Work to complete | Give back the full listing, character for character, with no pictures.

Information shown |
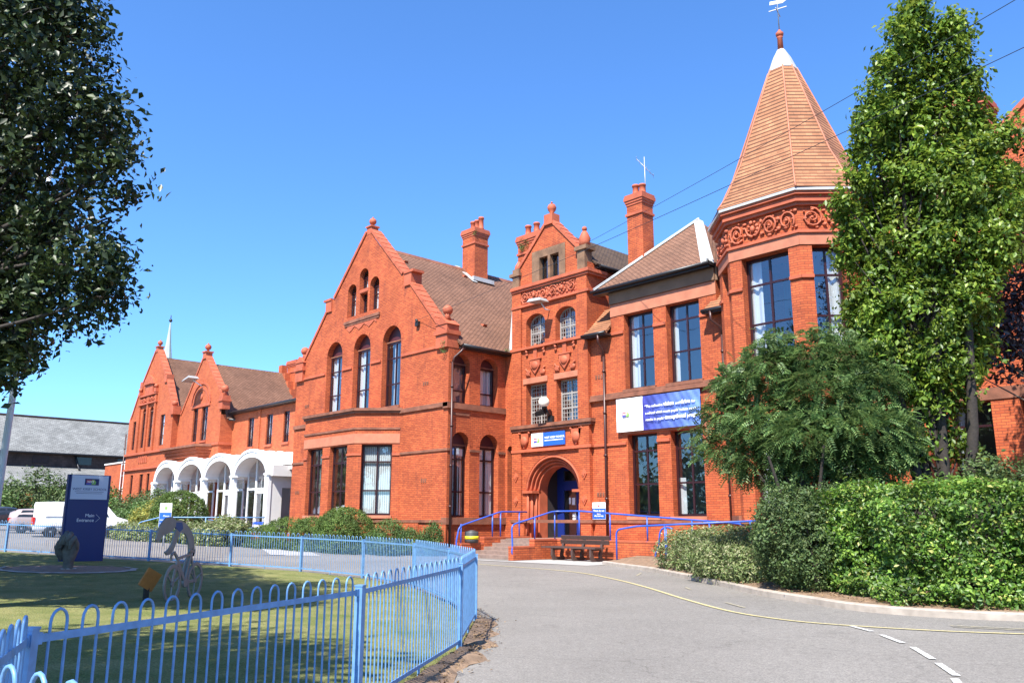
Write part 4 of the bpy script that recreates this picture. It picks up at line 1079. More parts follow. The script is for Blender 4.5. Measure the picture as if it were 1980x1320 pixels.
# middle gable
f = FX(MY); x0, x1 = -70.44, -62.0; mc = -65.9
mw = [(-67.35, -66.4, 7.78, 10.5), (-65.68, -64.5, 7.78, 10.5)]
b = MB()
b.wall(f, [(x0, -.2), (x1, -.2), (x1, 10.9), (mc + .15, 14.6), (mc - .15, 14.6), (x0 + .5, 10.2), (x0, 10.2)], [hole(w) for w in mw], .35)
b.wall(FE(x1), rect(MY, 36, -.2, 9.6), [], 0)
obj('gable_wall', b, [BL], far)
b = MB()
b.fbox(f, x0, x1 + .05, 7.28, 7.48, -.01, .1); b.fbox(FE(x1), MY + .002, LNK, 7.28, 7.48, -.01, .096); b.fbox(f, -67.75, -64.1, 10.52, 10.78, -.01, .08)
for r, n_ in ((1.95, .08), (1.45, .05)):
    for j in range(20):
        t0, t1 = math.pi * j / 20, math.pi * (j + 1) / 20 - .01
        P = lambda r, t: (-65.98 + r * math.cos(t), 10.8 + r * .92 * math.sin(t))
        b.prism(f, [P(r - .2, t0), P(r, t0), P(r, t1), P(r - .2, t1)], -.01, n_)
b.lathe(f.p(-65.98, 11.35, 0), [(.3, 0), (.28, .06), (.1, .1)], 12, 0, (0, -1, 0))
for w in mw: b.fbox(f, w[0] - .06, w[1] + .06, 7.62, 7.78, -.3, .07)
obj('string_course', b, [T], far)
b = MB(); coping(b, f, (x1 + .1, 10.9), (mc + .15, 14.65), -.5, .1); coping(b, f, (mc - .15, 14.65), (x0 + .6, 10.2), -.5, .1)
b.box(x1 - .25, x1 + .4, MY - .14, MY + .5, 10.0, 11.05); b.box(x1 - .35, x1 + .5, MY - .22, MY + .55, 10.6, 10.76); obj('gable_coping', b, [T], far)
b = MB(); finial(b, (mc, MY + .2, 14.5), .95); obj('finial', b, [T], far)
b = MB(); b.lathe((x1 + .06, MY + .15, 11.05), [(.2, 0), (.12, .2), (.18, .3)], 10); b.ball((x1 + .06, MY + .15, 11.6), .3); obj('finial', b, [T], far)
for w in mw: window(far, f, w, .12, 2, (w[2] + .72, w[2] + 1.85), fw=.09, back=[('curtain', .1, .9, 0, .6)])
# corbelled bay under the middle gable
b = MB()
for i in range(6): b.prism(Frame((0, 0, 0), (1, 0, 0)), [], 0, 0) if False else b.rings([[(-71.6 + i * .0 + (5 - i) * .16, MY + .02, 5.75 + i * .24), (-63.2 - (5 - i) * .16, MY + .02, 5.75 + i * .24), (-63.9 - (5 - i) * .1, MY - .35 - i * .13, 5.75 + i * .24), (-70.6 + (5 - i) * .1, MY - .35 - i * .13, 5.75 + i * .24)],
                                  [(-71.6 + (5 - i) * .16, MY + .02, 5.97 + i * .24), (-63.2 - (5 - i) * .16, MY + .02, 5.97 + i * .24), (-63.9 - (5 - i) * .1, MY - .35 - i * .13, 5.97 + i * .24), (-70.6 + (5 - i) * .1, MY - .35 - i * .13, 5.97 + i * .24)]])
b.rings([[(-71.7, MY + .03, 7.2), (-63.1, MY + .03, 7.2), (-63.7, MY - 1.2, 7.2), (-70.8, MY - 1.2, 7.2)], [(-71.7, MY + .03, 7.42), (-63.1, MY + .03, 7.42), (-63.7, MY - 1.2, 7.36), (-70.8, MY - 1.2, 7.36)]], 1)
obj('corbelled_bay', b, [BL, TD], far)
b = MB()
roofquad(b, [(lc, LY + .4, 16.0), (lc, 41, 16.0), (x0 + .1, 41, 10.3), (x0 + .1, LY + .4, 10.3)]); roofquad(b, [(lc, LY + .4, 16.0), (lc, 41, 16.0), (-81.2, 41, 10.0), (-81.2, LY + .4, 10.0)])
roofquad(b, [(mc, MY + .4, 14.15), (mc, 34.0, 14.15), (x1 + .3, 34.0, 9.3), (x1 + .3, MY + .4, 9.3)]); roofquad(b, [(mc, MY + .4, 14.15), (mc, 34.5, 14.15), (x0, 34.5, 9.7), (x0, MY + .4, 9.7)])
obj('roof', b, [M['roof']], far)
vents(far, [(-62.9, 29.6, 10.45), (-62.9, 32.0, 10.45)], (.75, 0, .66))
b = MB()
for i in range(7): b.box(-62.2 - i * .62 - .62, -62.2 - i * .62, 33.9, 34.4, 8.8, 10.2 + i * .78)
obj('stepped_verge', b, [BL], far)
chimney(far, -65.9, -64.3, 34.4, 36.2, 8.5, 15.3, [])
b = MB(); b.tube([(x1 + .35, MY + .5, 9.2), (x1 + .35, 34, 9.2)], .09, 8); obj('gutter', b, [M['gutter']], far)
b = MB(); downpipe(b, -81.05, 26.35, 0, 9.4); obj('downpipe', b, [M['pipe']], far)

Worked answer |
Write part 4 of the bpy script that recreates this picture. It picks up at line 1079. More parts follow. The script is for Blender 4.5. Measure the picture as if it were 1980x1320 pixels.
# middle gable
f = FX(MY); x0, x1 = -70.44, -62.0; mc = -65.9
mw = [(-67.35, -66.4, 7.78, 10.5), (-65.68, -64.5, 7.78, 10.5)]
b = MB()
b.wall(f, [(x0, -.2), (x1, -.2), (x1, 10.9), (mc + .15, 14.6), (mc - .15, 14.6), (x0 + .5, 10.2), (x0, 10.2)], [hole(w) for w in mw], .35)
b.wall(FE(x1), rect(MY, 36, -.2, 9.6), [], 0)
obj('gable_wall', b, [BL], far)
b = MB()
b.fbox(f, x0, x1 + .05, 7.28, 7.48, -.01, .1); b.fbox(FE(x1), MY + .002, LNK, 7.28, 7.48, -.01, .096); b.fbox(f, -67.75, -64.1, 10.52, 10.78, -.01, .08)
for r, n_ in ((1.95, .08), (1.45, .05)):
    for j in range(20):
        t0, t1 = math.pi * j / 20, math.pi * (j + 1) / 20 - .01
        P = lambda r, t: (-65.98 + r * math.cos(t), 10.8 + r * .92 * math.sin(t))
        b.prism(f, [P(r - .2, t0), P(r, t0), P(r, t1), P(r - .2, t1)], -.01, n_)
b.lathe(f.p(-65.98, 11.35, 0), [(.3, 0), (.28, .06), (.1, .1)], 12, 0, (0, -1, 0))
for w in mw: b.fbox(f, w[0] - .06, w[1] + .06, 7.62, 7.78, -.3, .07)
obj('string_course', b, [T], far)
b = MB(); coping(b, f, (x1 + .1, 10.9), (mc + .15, 14.65), -.5, .1); coping(b, f, (mc - .15, 14.65), (x0 + .6, 10.2), -.5, .1)
b.box(x1 - .25, x1 + .4, MY - .14, MY + .5, 10.0, 11.05); b.box(x1 - .35, x1 + .5, MY - .22, MY + .55, 10.6, 10.76); obj('gable_coping', b, [T], far)
b = MB(); finial(b, (mc, MY + .2, 14.5), .95); obj('finial', b, [T], far)
b = MB(); b.lathe((x1 + .06, MY + .15, 11.05), [(.2, 0), (.12, .2), (.18, .3)], 10); b.ball((x1 + .06, MY + .15, 11.6), .3); obj('finial', b, [T], far)
for w in mw: window(far, f, w, .12, 2, (w[2] + .72, w[2] + 1.85), fw=.09, back=[('curtain', .1, .9, 0, .6)])
# corbelled bay under the middle gable
b = MB()
for i in range(6): b.prism(Frame((0, 0, 0), (1, 0, 0)), [], 0, 0) if False else b.rings([[(-71.6 + i * .0 + (5 - i) * .16, MY + .02, 5.75 + i * .24), (-63.2 - (5 - i) * .16, MY + .02, 5.75 + i * .24), (-63.9 - (5 - i) * .1, MY - .35 - i * .13, 5.75 + i * .24), (-70.6 + (5 - i) * .1, MY - .35 - i * .13, 5.75 + i * .24)],
                                  [(-71.6 + (5 - i) * .16, MY + .02, 5.97 + i * .24), (-63.2 - (5 - i) * .16, MY + .02, 5.97 + i * .24), (-63.9 - (5 - i) * .1, MY - .35 - i * .13, 5.97 + i * .24), (-70.6 + (5 - i) * .1, MY - .35 - i * .13, 5.97 + i * .24)]])
b.rings([[(-71.7, MY + .03, 7.2), (-63.1, MY + .03, 7.2), (-63.7, MY - 1.2, 7.2), (-70.8, MY - 1.2, 7.2)], [(-71.7, MY + .03, 7.42), (-63.1, MY + .03, 7.42), (-63.7, MY - 1.2, 7.36), (-70.8, MY - 1.2, 7.36)]], 1)
obj('corbelled_bay', b, [BL, TD], far)
b = MB()
roofquad(b, [(lc, LY + .4, 16.0), (lc, 41, 16.0), (x0 + .1, 41, 10.3), (x0 + .1, LY + .4, 10.3)]); roofquad(b, [(lc, LY + .4, 16.0), (lc, 41, 16.0), (-81.2, 41, 10.0), (-81.2, LY + .4, 10.0)])
roofquad(b, [(mc, MY + .4, 14.15), (mc, 34.0, 14.15), (x1 + .3, 34.0, 9.3), (x1 + .3, MY + .4, 9.3)]); roofquad(b, [(mc, MY + .4, 14.15), (mc, 34.5, 14.15), (x0, 34.5, 9.7), (x0, MY + .4, 9.7)])
obj('roof', b, [M['roof']], far)
vents(far, [(-62.9, 29.6, 10.45), (-62.9, 32.0, 10.45)], (.75, 0, .66))
b = MB()
for i in range(7): b.box(-62.2 - i * .62 - .62, -62.2 - i * .62, 33.9, 34.4, 8.8, 10.2 + i * .78)
obj('stepped_verge', b, [BL], far)
chimney(far, -65.9, -64.3, 34.4, 36.2, 8.5, 15.3, [])
b = MB(); b.tube([(x1 + .35, MY + .5, 9.2), (x1 + .35, 34, 9.2)], .09, 8); obj('gutter', b, [M['gutter']], far)
b = MB(); downpipe(b, -81.05, 26.35, 0, 9.4); obj('downpipe', b, [M['pipe']], far)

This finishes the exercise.